Relevant Equations:: Q=mcT

So I've answered the first question and I got a final temp of 42.06 Celsius.

Now for this second one, I don't know why I am getting it wrong:

Im doing 0.215*ln(315.06/291.46) + 1*ln(315.06/319.91)

But it says I am wrong. What about my process is faulty?

Please fill in the details of how you get the factors 0.215 and 1.

 

[mjc123]

Also, to be pedantic, if you are working to hundredths of a degree, 0°C is 273.15K, not 273.00, though doubtless it makes very little difference to your answer.

 

[Chestermiller]

Please fill in the details of how you get the factors 0.215 and 1.

Yes, I differ from these values (and more importantly, from their ratio).
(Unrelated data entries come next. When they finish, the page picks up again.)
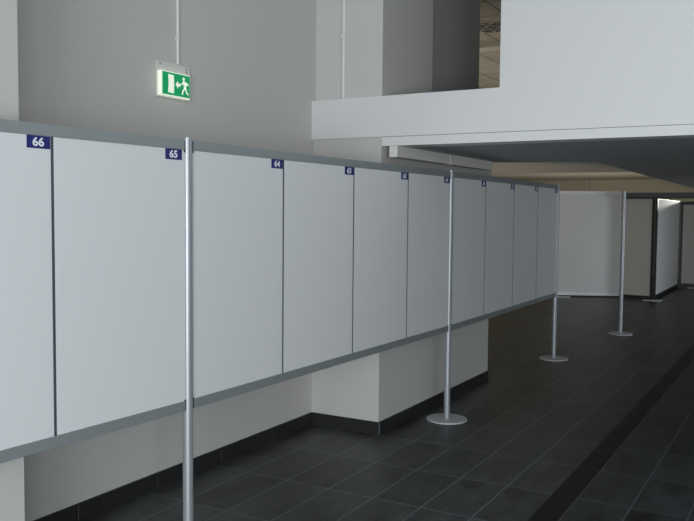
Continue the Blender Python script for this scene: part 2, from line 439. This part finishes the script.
# ------------------------------------------------------------------ light
w = bpy.data.worlds.new('sky'); SC.world = w; w.use_nodes = True
bg = w.node_tree.nodes['Background']; bg.inputs['Color'].default_value = (.72, .84, 1, 1); bg.inputs['Strength'].default_value = .6

def area(name, loc, direction, sx, sy, power, col, spread=math.pi):
    l = bpy.data.lights.new(name, 'AREA'); l.shape = 'RECTANGLE'; l.size = sx; l.size_y = sy
    l.energy = power; l.color = col; l.spread = spread
    o = bpy.data.objects.new(name, l); C.objects.link(o); o.location = loc
    o.rotation_euler = Vector(direction).to_track_quat('-Z', 'Y').to_euler()
    return o
DAY = (.90, .96, 1.0)
for i, (a, b) in enumerate(BW):
    area('window_daylight_and_fill', ((a+b)/2, YB-.02, (z0+z1)/2), (0, 1, 0), b-a, z1-z0, 240, DAY)
for i, (a, b) in enumerate(RW):
    t1 = z1 if i < 2 else 1.95
    area('window_daylight_and_fill', (XR-.02, (a+b)/2, (z0+t1)/2), (-1, 0, 0), b-a, t1-z0, 14 if i < 2 else 20, DAY, math.pi if i < 2 else math.radians(80))  # rear pair is added fill for the partitions, spread narrowed to spare the boards
WARM = (1, .91, .74)
area('upper_ceiling_fill', (-4.6, 11.6, 2.63), (0, 0, 1), 2.4, 6.0, 22, (1, .94, .82))  # added fill facing up to brighten the upper ceiling, no fitting modelled
area('rear_ceiling_fill', (-5.5, 13.2, .9), (0, 0, 1), 2.2, 9.5, 21, WARM)  # added uplight behind the boards, brightens the low rear ceiling
area('rear_wall_fill', (-3.9, 17.0, 1.1), (0, 1, .15), 2.4, .6, 15, WARM)  # added fill hidden behind the white partition, brightens the end wall
sp = bpy.data.lights.new('rear_spot_lamp', 'SPOT'); sp.energy = 200; sp.spot_size = math.radians(20); sp.spot_blend = .2; sp.shadow_soft_size = .03; sp.color = (1, .97, .9)
so = bpy.data.objects.new('rear_spot_lamp', sp); C.objects.link(so); so.location = (-1.75, 20.85, 2.0)
so.rotation_euler = (Vector((-2.56, 18.4, 1.86))-so.location).to_track_quat('-Z', 'Y').to_euler()

# ------------------------------------------------------------------ camera
R = ((0.8686196410902782, 0.49540170628306773, 0.008778868037581513),
     (0.036908793166930874, -0.04702554458077587, -0.9982115703315816),
     (-0.494102884123496, 0.8673901933782204, -0.059131990767574805))
cam = bpy.data.cameras.new('camera'); co = bpy.data.objects.new('camera', cam); C.objects.link(co)
cam.sensor_fit = 'HORIZONTAL'; cam.sensor_width = 36; cam.lens = 42.37; cam.clip_start = .05
r, d, f = (Vector(v) for v in R)
m = Matrix((r, -d, -f)).transposed().to_4x4(); m.translation = (0, 0, 1.62)
co.matrix_world = m
SC.camera = co
vs = SC.view_settings
SC.display_settings.display_device = 'sRGB'
vs.view_transform = 'Standard'; vs.look = 'None'; vs.gamma = 1; vs.exposure = 0; vs.use_curve_mapping = False
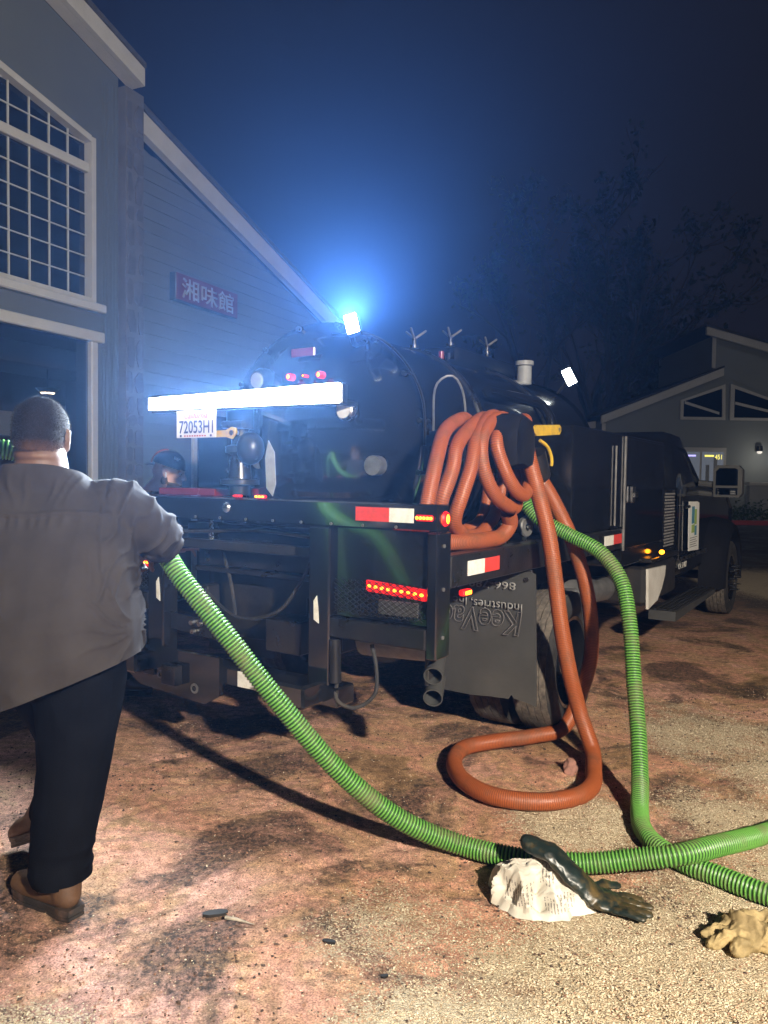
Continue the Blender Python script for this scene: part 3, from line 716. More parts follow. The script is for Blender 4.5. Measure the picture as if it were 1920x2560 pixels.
B('flap_bracket', (1.014, 0.0, 0.93), (1.05, 0.56, 0.992), 'frame', 0.004)
fl2 = Geo().prism([(1.73, 0.985), (2.31, 0.985), (2.31, 0.29), (1.73, 0.29)], lambda a, c, w: (w, a, c), 1.0, 1.012).build('mud_flap', 'flap', TR, None)

# wheels
def wheel(s, tc, wd, out, rim_r=0.265, R0=0.41, front=False):
    e = thing('wheel', (s, tc, R0), 0, parent=TR)
    h = wd / 2; prof = [(rim_r, -h * 0.86), (rim_r + 0.03, -h), (R0 - 0.075, -h * 1.06), (R0 - 0.03, -h * 0.98), (R0 - 0.006, -h * 0.84)]
    Geo().lathe(prof, (0, 0, 0), (0, 1, 0), 56).lathe([(r, -x) for r, x in prof], (0, 0, 0), (0, 1, 0), 56).build('tyre_sidewall', 'rubber', e)
    tr = [(R0 - 0.006, -h * 0.84)]
    for k in range(5):
        a = -h * 0.84 + 2 * h * 0.84 * (k + 0.06) / 5; c = -h * 0.84 + 2 * h * 0.84 * (k + 0.94) / 5
        bul = lambda x: R0 - 0.008 * (x / h) ** 2
        tr += [(R0 - 0.014, a - 0.001), (bul(a), a), (bul((a + c) / 2), (a + c) / 2), (bul(c), c), (R0 - 0.014, c + 0.001)]
    tr.append((R0 - 0.006, h * 0.84))
    g = Geo().lathe(tr, (0, 0, 0), (0, 1, 0), 72)
    # tread sipes: jitter the rib edges
    g.v = [(x * (1 + 0.004 * (((i * 7919) % 13) / 13 - 0.5)), y + 0.0025 * math.sin(i * 2.1), z * (1 + 0.004 * (((i * 104729) % 11) / 11 - 0.5))) for i, (x, y, z) in enumerate(g.v)]
    g.build('tyre_tread', 'tread', e)
    if front: rp = [(rim_r, h * 0.9), (rim_r - 0.02, h * 0.85), (rim_r - 0.03, h * 0.5), (0.17, h * 0.75), (0.09, h * 1.15), (0.0, h * 1.2)]
    else: rp = [(rim_r, h * 0.9), (rim_r - 0.02, h * 0.86), (rim_r - 0.035, -h * 0.3), (0.16, -h * 0.55), (0.085, -h * 0.4), (0.08, h * 0.5), (0.0, h * 0.55)]
    rim = Geo().lathe([(r, out * x) for r, x in rp], (0, 0, 0), (0, 1, 0), 40).build('rim', 'paint', e)
    for k in range(10):
        an = k * math.pi / 5; y = out * (h * 0.8 if front else -h * 0.45)
        p = Vector((0.125 * math.cos(an), y, 0.125 * math.sin(an)))
        L = 0.05 if front else 0.03
        Geo().cyl(p, p + Vector((0, out * L, 0)), 0.012, 0.004 if front else 0.011, 8).build('lug_nut', 'frame' if front else 'dullsteel', rim)
wheel(1.57, 0.070, 0.235, -1); wheel(1.57, 0.350, 0.235, 1)
wheel(1.57, W - 0.070, 0.235, 1); wheel(1.57, W - 0.350, 0.235, -1)
wheel(6.6, -0.02, 0.235, -1, front=True); wheel(6.6, W + 0.02, 0.235, 1, front=True)
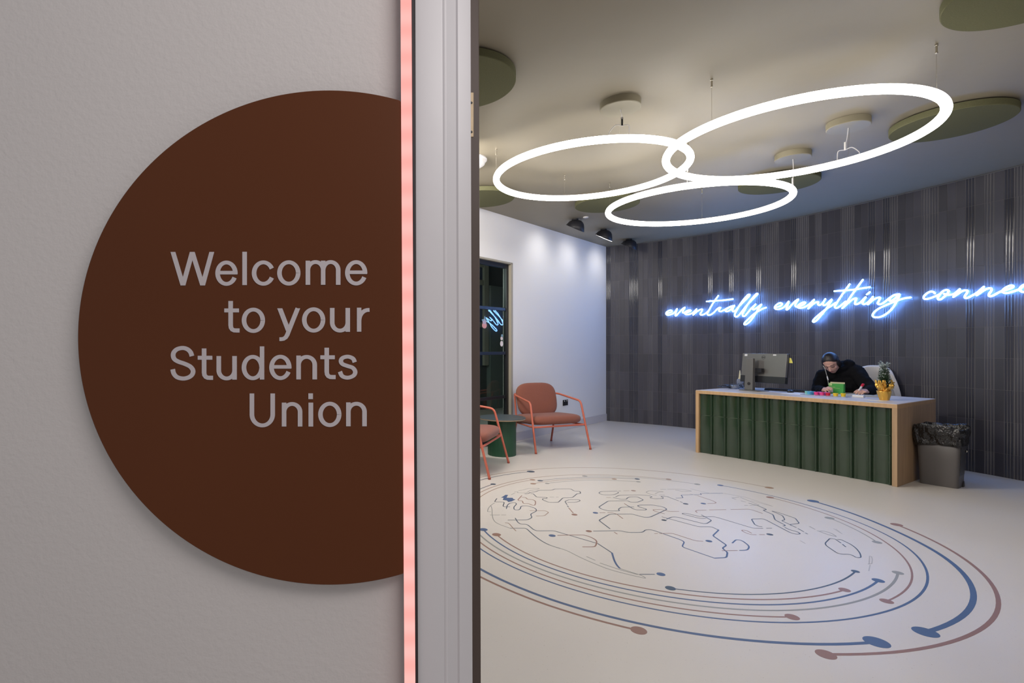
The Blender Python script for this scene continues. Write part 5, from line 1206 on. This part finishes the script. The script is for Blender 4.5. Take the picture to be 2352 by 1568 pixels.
# face details
lipm = mat('lips', (0.42, 0.12, 0.11), 0.5); browm = mat('brow', (0.03, 0.02, 0.018), 0.8)
mb = MB(); mb.caps(H(-.014, .0820, -.0565), H(.014, .0820, -.0565), .0034, .0034, lipm); mb.caps(H(-.010, .0790, -.0635), H(.010, .0790, -.0635), .0040, .0040, lipm); mb.build('lips', per, smooth=True)
for s_ in (-1, 1):
    mb = MB(); mb.tube(smooth_path([H(s_ * .014, .083, .026), H(s_ * .032, .080, .032), H(s_ * .050, .066, .026)], 5), .0028, browm, 6); mb.build('eyebrow', per, smooth=True)
    mb = MB(); mb.tube(smooth_path([H(s_ * .017, .078, .002), H(s_ * .031, .079, -.003), H(s_ * .046, .068, .001)], 5), .0026, browm, 6); mb.build('eyelashes', per, smooth=True)
# hair: parted cap swept to a low knot
hm = M['hair']; mb = MB()
k0 = len(mb.v); mb.sphere(Vector((0, 0, 0)), (.0785, .0955, .0915), hm, seg=56, rings=40)
for i in range(k0, len(mb.v)):
    v = Vector(mb.v[i]); y_, z_ = v.y - .014, v.z + .031
    if y_ > .018 and z_ < .077 - 9 * v.x ** 2: v = v * .80
    elif y_ > .008 and z_ < .083 - 9 * v.x ** 2: v = v * .93
    elif z_ < -.03: v = Vector((v.x * .93, v.y * .97, v.z))
    mb.v[i] = tuple(H(v.x, v.y - .014, v.z + .031))
for s_ in (-1, 1):
    mb.sphere(H(s_ * .064, -.004, .004), (.024, .036, .056), hm, HM); mb.sphere(H(s_ * .056, -.020, -.040), (.022, .030, .042), hm, HM)
mb.caps(H(0, -.075, -.01), H(0, -.085, -.070), .045, .030, hm); mb.caps(H(.066, -.020, -.03), H(.058, -.035, -.105), .020, .010, hm)
hr = mb.build('hair', per, smooth=True); remesh(hr, .004, 3)
mb = MB(); mb.tube(smooth_path([H(0.0, .058, .0955), H(0.001, .042, .1085), H(.002, .018, .1185)], 5), .0022, mat('scalp', (0.11, 0.075, 0.065), 0.6), 6); mb.build('hair_parting', per, smooth=True)
# hoodie
hd = M['hoodie']; mb = MB()
bk_ = neck - fwd * .05
mb.sphere(chest + UP * -.02 - fwd * .02, (.205, .135, .19), hd, Matrix((lft, fwd, UP)).transposed()); mb.caps(neck.lerp(chest, .45) - fwd * .03, hip, .125, .16, hd)
mb.caps(neck.lerp(chest, .35), shL, .095, .078, hd); mb.caps(neck.lerp(chest, .35), shR, .095, .075, hd)
mb.caps(shL, elL, .080, .062, hd); mb.caps(elL, wrL, .060, .040, hd); mb.caps(shR, elR, .074, .058, hd); mb.caps(elR, wrR, .058, .040, hd)
mb.sphere(hip, (.19, .15, .11), hd, Matrix((lft, fwd, UP)).transposed())
# bunched hood round the neck
ring_ = [neck + (lft * .085 * math.cos(a) + fwd * .075 * math.sin(a)) + UP * (.030 - .030 * math.sin(a) + .02 * math.cos(a)) - fwd * .005 for a in [2 * PI * k / 24 for k in range(24)]]
mb.tube(ring_, [.030 + .010 * (1 - math.sin(2 * PI * k / 24)) for k in range(24)], hd, 12, True)
mb.sphere(neck - fwd * .03 + lft * .090 + UP * .075, (.058, .062, .058), hd, Matrix((lft, fwd, UP)).transposed()); mb.sphere(neck - fwd * .08 + lft * .02 + UP * .04, (.085, .060, .055), hd, Matrix((lft, fwd, UP)).transposed())
ho = mb.build('hoodie', per, smooth=True); remesh(ho, .007, 5)
tx2 = bpy.data.textures.new('folds', 'CLOUDS'); tx2.noise_scale = .06; dp = ho.modifiers.new('d', 'DISPLACE'); dp.texture = tx2; dp.strength = .018; dp.mid_level = .5; dp.texture_coords = 'LOCAL'
mb = MB()
for s_ in (-1, 1):
    kn = hip + lft * s_ * .13 + fwd * .42; kn.z = .50; ft = kn + fwd * .02; ft.z = .12; mb.caps(hip + lft * s_ * .09, kn, .095, .068, M['trousers']); mb.caps(kn, ft, .066, .050, M['trousers'])
to = mb.build('trousers', per, smooth=True); remesh(to, .009, 3)
for s_ in (-1, 1):
    kn = hip + lft * s_ * .13 + fwd * .42; mb = MB(); f0 = Vector((kn.x, kn.y, .045)) + fwd * .02; mb.caps(f0 - fwd * .03, f0 + fwd * .17, .044, .038, M['black_plastic']); mb.build('shoe', per, smooth=True)
# earphone cable
ear = H(.074, .005, -.018)
mb = MB(); a_ = on_ray(1896.5, 852, .93); b_ = on_ray(1899.5, 868, .90); c2 = on_ray(1903, 884, .86)
mb.tube(smooth_path([on_ray(1890.5, 839.5, .84), on_ray(1894.5, 846, .83), on_ray(1898, 858, .84), on_ray(1900.5, 867, .86), on_ray(1903, 884, .86)], 6), .0030, mat('earphone', (0.45, 0.46, 0.42), 0.5), 6)
ep = mb.build('earphone_cable', per, smooth=True)
mb = MB(); mb.caps(on_ray(1900, 865, .855), on_ray(1902, 872, .855), .006, .006, M['white_plastic']); mb.build('inline_remote', ep, smooth=True)
# marker pen in the writing hand
t_ = on_ray(1968.5, 903, .715); u_ = on_ray(1983.5, 881, .70)
pn = root('marker_pen', t_, 'white marker pen with red cap end held in the writing hand', 'pen')
mb = MB(); mb.tube([t_, t_.lerp(u_, .10), t_.lerp(u_, .75)], [.003, .0085, .0095], M['paper'], 14); mb.build('barrel', pn, smooth=True)
mb = MB(); mb.tube([t_.lerp(u_, .75), t_.lerp(u_, .97), u_], [.0120, .0120, .008], M['red'], 14); mb.build('cap', pn, smooth=True)
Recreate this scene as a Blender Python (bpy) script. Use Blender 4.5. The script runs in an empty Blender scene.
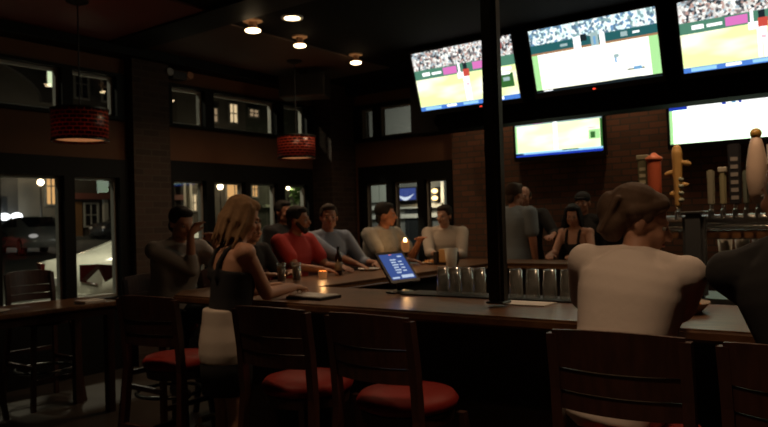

Instead of the 0.215, I get 112 J/K, and, instead of the 1, I get 544 J/K.

 

[rude man]

My numbers agree with @Chestermiller.
(But I don't get the 'ratio' part).

 

[Chestermiller]

My numbers agree with @Chestermiller.
(But I don't get the 'ratio' part).

Thanks Rudy. I don't either. I was mistaken about that.

 

[rude man]

Thanks Rudy. I don't either. I was mistaken about that.

Actually, I thought you meant the limits of integration which turn out to be ratios after the integration, but separately for the water and the cup.

 

[Chestermiller]

Actually, I thought you meant the limits of integration which turn out to be ratios after the integration, but separately for the water and the cup.

Nope. I mistakenly meant the ratio of the MC's.